Sam – I think this one is the most problematic category. Theme is tricky here. Not sure if I would put it anywhere. Theme is almost superficial in comparison to breakdowns of games into mechanical parts. It matters but not sure if it warrants a classification based on it. If anything, it would be a Family trait. Pulling together a wide variety of systems under one umbrella, theme. Maybe even Order but not sure how that would work.

Species – Mechanics

Last but certainly not least is Mechanics. Here I advocate for putting down only 1 or 2 main mechanics in the game that accurately describe the game. I think it would be a mistake to list more than 2 mechanics. Also, when I shop for a game I often look at or ask about the mechanics first. So to me it makes sense that this would be the last category and just like when looking at taxonomic names of animals you see Species or Genus and Species but you don’t read the whole list of categories it falls under.
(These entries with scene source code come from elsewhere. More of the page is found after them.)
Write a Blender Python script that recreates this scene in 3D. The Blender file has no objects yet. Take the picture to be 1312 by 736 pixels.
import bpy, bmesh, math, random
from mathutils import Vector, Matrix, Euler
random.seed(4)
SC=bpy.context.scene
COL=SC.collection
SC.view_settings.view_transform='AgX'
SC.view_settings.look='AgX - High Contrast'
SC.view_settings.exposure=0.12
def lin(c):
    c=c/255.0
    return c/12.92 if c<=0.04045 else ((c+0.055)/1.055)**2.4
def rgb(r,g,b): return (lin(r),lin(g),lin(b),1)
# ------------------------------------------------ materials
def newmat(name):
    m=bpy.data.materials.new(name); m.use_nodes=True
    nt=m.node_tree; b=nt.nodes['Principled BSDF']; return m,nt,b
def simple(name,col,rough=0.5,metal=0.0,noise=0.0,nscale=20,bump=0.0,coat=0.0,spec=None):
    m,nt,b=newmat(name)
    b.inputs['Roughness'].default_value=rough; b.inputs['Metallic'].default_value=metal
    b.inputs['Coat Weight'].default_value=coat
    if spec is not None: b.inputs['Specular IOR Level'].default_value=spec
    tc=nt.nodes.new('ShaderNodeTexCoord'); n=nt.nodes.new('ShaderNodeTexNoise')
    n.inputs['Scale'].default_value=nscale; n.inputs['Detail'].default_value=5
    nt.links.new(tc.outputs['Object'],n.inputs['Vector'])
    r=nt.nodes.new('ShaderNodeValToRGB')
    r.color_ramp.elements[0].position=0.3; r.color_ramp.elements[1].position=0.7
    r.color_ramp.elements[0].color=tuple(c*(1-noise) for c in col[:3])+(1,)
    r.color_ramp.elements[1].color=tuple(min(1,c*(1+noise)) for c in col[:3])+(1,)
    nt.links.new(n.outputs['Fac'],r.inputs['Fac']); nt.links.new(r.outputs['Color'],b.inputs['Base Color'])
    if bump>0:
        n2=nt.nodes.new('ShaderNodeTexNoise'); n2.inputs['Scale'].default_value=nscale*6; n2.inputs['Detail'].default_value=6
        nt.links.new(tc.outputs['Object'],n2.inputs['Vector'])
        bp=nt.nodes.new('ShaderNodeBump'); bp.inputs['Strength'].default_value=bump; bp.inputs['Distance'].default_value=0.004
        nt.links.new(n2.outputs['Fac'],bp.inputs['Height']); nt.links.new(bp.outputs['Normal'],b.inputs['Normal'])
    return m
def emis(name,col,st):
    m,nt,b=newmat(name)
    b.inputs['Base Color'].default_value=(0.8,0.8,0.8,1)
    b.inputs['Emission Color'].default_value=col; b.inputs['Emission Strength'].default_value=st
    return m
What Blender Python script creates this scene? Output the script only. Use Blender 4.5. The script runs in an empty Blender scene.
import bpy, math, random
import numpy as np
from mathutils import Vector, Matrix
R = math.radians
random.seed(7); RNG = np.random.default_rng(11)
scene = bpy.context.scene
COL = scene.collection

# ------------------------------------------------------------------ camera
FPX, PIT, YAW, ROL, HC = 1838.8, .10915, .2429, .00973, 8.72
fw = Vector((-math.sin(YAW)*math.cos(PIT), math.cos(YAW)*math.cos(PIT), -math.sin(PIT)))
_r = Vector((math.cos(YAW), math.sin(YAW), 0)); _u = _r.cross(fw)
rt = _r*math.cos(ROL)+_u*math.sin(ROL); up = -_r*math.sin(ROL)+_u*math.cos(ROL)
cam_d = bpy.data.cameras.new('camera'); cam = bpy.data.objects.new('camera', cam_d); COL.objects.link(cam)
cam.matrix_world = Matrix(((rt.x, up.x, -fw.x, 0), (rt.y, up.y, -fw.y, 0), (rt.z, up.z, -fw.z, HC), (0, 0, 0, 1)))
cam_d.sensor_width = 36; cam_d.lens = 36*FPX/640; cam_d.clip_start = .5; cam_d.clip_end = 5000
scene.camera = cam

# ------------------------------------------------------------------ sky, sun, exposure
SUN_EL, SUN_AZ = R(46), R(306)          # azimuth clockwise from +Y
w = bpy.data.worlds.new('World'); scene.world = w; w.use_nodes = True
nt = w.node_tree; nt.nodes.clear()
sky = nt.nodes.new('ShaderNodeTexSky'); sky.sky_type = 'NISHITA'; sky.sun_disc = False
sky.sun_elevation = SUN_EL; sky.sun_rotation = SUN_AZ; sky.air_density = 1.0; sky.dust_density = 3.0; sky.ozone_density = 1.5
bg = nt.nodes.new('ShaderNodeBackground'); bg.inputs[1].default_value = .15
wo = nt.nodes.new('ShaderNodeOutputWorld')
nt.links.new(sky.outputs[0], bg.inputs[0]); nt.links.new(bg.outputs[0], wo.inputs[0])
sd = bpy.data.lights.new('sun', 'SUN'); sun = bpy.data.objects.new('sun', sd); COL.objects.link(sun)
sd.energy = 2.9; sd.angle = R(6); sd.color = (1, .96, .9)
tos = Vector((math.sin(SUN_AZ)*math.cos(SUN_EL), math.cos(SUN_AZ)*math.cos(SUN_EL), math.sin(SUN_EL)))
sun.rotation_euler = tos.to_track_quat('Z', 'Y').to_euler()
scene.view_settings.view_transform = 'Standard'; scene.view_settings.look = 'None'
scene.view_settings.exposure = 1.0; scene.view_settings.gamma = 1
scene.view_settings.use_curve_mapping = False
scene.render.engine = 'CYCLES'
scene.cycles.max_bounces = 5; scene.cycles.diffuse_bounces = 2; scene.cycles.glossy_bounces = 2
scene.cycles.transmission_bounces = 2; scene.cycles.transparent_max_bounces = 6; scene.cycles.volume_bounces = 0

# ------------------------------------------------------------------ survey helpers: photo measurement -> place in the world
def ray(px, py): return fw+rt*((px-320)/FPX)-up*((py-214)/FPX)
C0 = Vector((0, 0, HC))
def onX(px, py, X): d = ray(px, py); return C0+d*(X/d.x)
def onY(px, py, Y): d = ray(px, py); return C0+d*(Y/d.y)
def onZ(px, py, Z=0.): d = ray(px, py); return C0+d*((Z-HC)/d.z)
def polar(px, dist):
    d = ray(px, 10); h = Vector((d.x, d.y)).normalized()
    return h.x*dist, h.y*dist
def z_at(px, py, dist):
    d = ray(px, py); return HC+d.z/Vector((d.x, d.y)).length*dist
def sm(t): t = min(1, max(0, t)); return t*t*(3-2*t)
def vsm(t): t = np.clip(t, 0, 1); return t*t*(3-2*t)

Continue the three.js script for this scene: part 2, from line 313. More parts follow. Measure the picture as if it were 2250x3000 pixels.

Most games from my experience can be described with 1 or 2 mechanics, theme, and type of game (coop, euro, dungeon crawler, etc.) Once again too many mechanics to come up with Latin terms here and define them.

Final Thoughts

In the end does this really matter? Maybe? I think the industry could benefit from some sort of unofficial/official guideline. Not a mandatory one but more of a self-regulated one developed and used by the industry. Not one that is enforced but one that would benefit the customers when deciding on and trying new games. One that would ensure people are talking about the same thing. The system I described here probably isn’t the best one. Maybe a form of the Dewey decimal system applied to board games would work even better. That might make it convenient when browsing games in a home collection or a board game café. I have seen all sorts of home systems. Thoughts?